Ardingly railway station

It was opened on 3 September 1883 by the London, Brighton and South Coast Railway (LBSCR) closed eighty years later and is currently used as an aggregates depot.

[1] The line opened without ceremony, with the first service, a goods train, leaving Haywards Heath at 8.34am to collect freight at Ardingly and continue to Horsted Keynes.

In common with other Lewes and East Grinstead line stations, it was constructed in a neo-Queen Anne style and presented as a two-storey Victorian country cottage.

The yard saw considerable inward traffic in the form of timber for a local sawmill which was subsequently dispatched back out in consignments of prepared boards.

The section was however still used occasionally to transport rolling stock to the newly established Bluebell Railway, and the last movement along the line was recorded on 13 May 1964 when Terrier No 32636 passed through prior to lifting of the track.

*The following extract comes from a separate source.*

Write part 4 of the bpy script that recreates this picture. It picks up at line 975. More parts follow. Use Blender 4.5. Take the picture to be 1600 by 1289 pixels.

In 1997 the Heritage Bluebell Railway acquired the trackbed, only as far as the Aggregate Depot boundary at Ardingly, and holds long-term aspirations to restore and reopen the branch.

To help bridge the gap created by the missing (Sheriff Mill) viaduct, spoil from the excavation of Imberhorne cutting (part of the works necessary for the Bluebell's extension to East Grinstead) was used to extend existing embankments, towards Ardingly.

[16] Two public consultation sessions were held at Ardingly in September 2022, to set out proposals which have been submitted to Mid-Sussex District Council.